**Your goal**
Skip all pictures. Write out the data below from its first line through the line that contains "return tuple(((x /".

**Records for this exercise**
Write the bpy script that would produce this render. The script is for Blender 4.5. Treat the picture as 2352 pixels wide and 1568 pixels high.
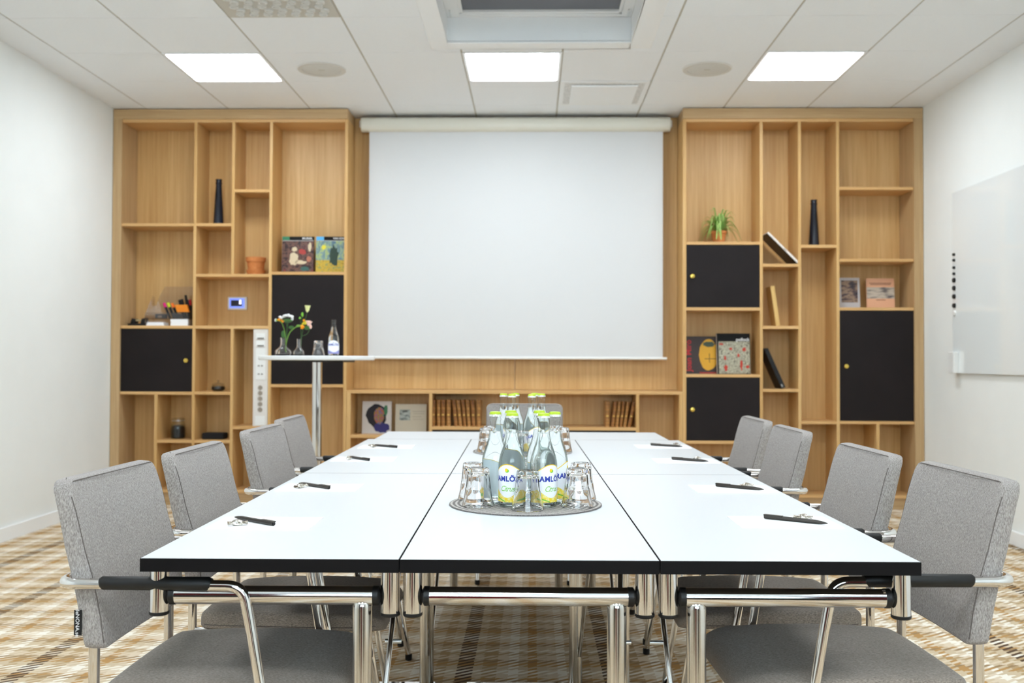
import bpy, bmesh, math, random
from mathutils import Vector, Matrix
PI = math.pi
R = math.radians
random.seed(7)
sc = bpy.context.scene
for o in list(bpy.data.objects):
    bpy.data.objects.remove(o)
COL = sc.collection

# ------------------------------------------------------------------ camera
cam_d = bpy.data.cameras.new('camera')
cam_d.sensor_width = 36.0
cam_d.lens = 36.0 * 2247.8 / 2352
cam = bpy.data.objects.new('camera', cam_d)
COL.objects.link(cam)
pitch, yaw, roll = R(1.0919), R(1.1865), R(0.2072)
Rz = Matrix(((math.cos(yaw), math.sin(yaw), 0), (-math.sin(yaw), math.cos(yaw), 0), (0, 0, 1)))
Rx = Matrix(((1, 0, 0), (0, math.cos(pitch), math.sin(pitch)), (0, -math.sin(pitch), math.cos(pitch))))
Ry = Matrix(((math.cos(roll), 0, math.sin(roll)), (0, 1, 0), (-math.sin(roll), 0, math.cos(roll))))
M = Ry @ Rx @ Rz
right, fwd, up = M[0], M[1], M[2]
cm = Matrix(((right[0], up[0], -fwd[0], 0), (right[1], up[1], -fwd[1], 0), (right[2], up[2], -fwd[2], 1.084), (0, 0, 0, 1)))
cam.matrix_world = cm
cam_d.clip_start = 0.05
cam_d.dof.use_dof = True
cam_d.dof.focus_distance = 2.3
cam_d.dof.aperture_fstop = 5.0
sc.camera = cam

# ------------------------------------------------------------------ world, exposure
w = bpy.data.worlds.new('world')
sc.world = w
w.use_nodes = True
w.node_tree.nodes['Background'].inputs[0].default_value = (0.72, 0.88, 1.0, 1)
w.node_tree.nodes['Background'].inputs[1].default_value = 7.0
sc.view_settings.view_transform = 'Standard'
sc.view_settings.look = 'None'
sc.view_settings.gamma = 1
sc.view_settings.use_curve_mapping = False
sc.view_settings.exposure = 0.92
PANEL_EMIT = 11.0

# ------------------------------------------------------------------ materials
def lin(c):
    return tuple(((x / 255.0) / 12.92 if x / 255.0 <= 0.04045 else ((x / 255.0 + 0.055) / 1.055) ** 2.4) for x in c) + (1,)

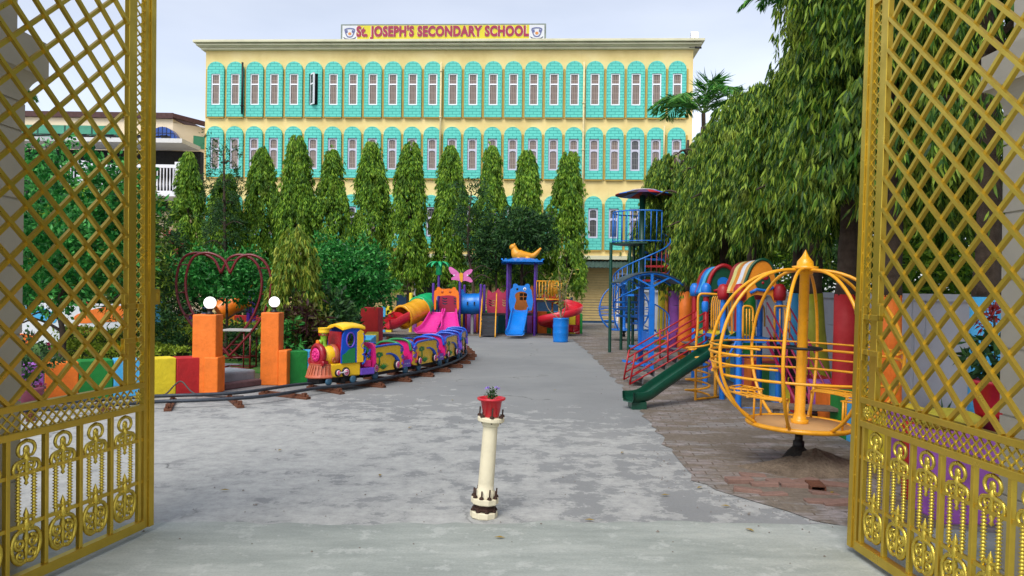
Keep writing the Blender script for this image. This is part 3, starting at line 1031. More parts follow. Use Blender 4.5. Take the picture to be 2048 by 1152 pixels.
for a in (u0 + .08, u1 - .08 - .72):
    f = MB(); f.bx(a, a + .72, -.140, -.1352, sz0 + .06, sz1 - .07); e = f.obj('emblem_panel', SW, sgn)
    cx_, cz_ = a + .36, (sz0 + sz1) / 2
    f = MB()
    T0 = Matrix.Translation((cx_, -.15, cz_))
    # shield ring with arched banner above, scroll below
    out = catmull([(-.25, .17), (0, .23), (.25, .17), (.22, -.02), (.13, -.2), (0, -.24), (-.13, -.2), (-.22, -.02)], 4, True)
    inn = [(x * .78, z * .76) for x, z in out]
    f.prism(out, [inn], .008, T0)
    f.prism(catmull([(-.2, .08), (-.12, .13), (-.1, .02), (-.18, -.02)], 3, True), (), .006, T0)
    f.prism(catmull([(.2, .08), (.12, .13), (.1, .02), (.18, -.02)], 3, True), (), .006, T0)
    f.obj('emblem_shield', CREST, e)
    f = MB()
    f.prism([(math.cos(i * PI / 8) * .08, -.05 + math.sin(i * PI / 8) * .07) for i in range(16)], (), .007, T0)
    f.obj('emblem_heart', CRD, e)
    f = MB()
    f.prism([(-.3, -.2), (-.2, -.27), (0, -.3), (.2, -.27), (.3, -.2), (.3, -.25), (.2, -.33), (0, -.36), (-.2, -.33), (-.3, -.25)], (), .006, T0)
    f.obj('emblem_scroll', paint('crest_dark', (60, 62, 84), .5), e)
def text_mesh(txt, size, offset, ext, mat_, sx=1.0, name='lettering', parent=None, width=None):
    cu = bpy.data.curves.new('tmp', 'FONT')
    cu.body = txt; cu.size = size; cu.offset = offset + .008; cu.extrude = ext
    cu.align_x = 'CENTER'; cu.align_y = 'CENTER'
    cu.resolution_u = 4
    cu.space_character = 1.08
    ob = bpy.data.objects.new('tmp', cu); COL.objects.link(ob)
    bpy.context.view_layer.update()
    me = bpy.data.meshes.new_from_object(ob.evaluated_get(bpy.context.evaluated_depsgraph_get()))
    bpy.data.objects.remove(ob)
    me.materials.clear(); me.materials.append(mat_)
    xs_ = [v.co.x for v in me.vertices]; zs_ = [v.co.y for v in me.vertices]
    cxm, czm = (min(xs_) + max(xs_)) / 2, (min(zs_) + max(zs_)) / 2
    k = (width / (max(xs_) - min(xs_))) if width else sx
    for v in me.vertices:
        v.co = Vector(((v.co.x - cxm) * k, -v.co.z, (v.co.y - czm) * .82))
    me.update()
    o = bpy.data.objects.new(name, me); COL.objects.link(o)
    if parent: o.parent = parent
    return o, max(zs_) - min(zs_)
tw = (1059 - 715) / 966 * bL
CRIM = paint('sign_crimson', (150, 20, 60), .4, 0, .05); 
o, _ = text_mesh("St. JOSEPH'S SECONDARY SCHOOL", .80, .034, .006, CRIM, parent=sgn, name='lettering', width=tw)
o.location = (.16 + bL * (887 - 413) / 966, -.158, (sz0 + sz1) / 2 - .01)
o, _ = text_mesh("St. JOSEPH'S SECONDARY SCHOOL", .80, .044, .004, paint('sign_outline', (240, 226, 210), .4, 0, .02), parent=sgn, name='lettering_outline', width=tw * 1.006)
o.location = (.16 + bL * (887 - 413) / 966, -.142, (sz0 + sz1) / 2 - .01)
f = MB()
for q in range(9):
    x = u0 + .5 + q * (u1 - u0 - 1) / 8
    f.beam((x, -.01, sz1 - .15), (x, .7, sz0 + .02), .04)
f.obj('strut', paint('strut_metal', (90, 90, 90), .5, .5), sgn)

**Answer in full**
Write the bpy script that would produce this render. The script is for Blender 4.5. Treat the picture as 2352 pixels wide and 1568 pixels high.
import bpy, bmesh, math, random
from mathutils import Vector, Matrix
PI = math.pi
R = math.radians
random.seed(7)
sc = bpy.context.scene
for o in list(bpy.data.objects):
    bpy.data.objects.remove(o)
COL = sc.collection

# ------------------------------------------------------------------ camera
cam_d = bpy.data.cameras.new('camera')
cam_d.sensor_width = 36.0
cam_d.lens = 36.0 * 2247.8 / 2352
cam = bpy.data.objects.new('camera', cam_d)
COL.objects.link(cam)
pitch, yaw, roll = R(1.0919), R(1.1865), R(0.2072)
Rz = Matrix(((math.cos(yaw), math.sin(yaw), 0), (-math.sin(yaw), math.cos(yaw), 0), (0, 0, 1)))
Rx = Matrix(((1, 0, 0), (0, math.cos(pitch), math.sin(pitch)), (0, -math.sin(pitch), math.cos(pitch))))
Ry = Matrix(((math.cos(roll), 0, math.sin(roll)), (0, 1, 0), (-math.sin(roll), 0, math.cos(roll))))
M = Ry @ Rx @ Rz
right, fwd, up = M[0], M[1], M[2]
cm = Matrix(((right[0], up[0], -fwd[0], 0), (right[1], up[1], -fwd[1], 0), (right[2], up[2], -fwd[2], 1.084), (0, 0, 0, 1)))
cam.matrix_world = cm
cam_d.clip_start = 0.05
cam_d.dof.use_dof = True
cam_d.dof.focus_distance = 2.3
cam_d.dof.aperture_fstop = 5.0
sc.camera = cam

# ------------------------------------------------------------------ world, exposure
w = bpy.data.worlds.new('world')
sc.world = w
w.use_nodes = True
w.node_tree.nodes['Background'].inputs[0].default_value = (0.72, 0.88, 1.0, 1)
w.node_tree.nodes['Background'].inputs[1].default_value = 7.0
sc.view_settings.view_transform = 'Standard'
sc.view_settings.look = 'None'
sc.view_settings.gamma = 1
sc.view_settings.use_curve_mapping = False
sc.view_settings.exposure = 0.92
PANEL_EMIT = 11.0

# ------------------------------------------------------------------ materials
def lin(c):
    return tuple(((x / 255.0) / 12.92 if x / 255.0 <= 0.04045 else ((x / 255.0 + 0.055) / 1.055) ** 2.4) for x in c) + (1,)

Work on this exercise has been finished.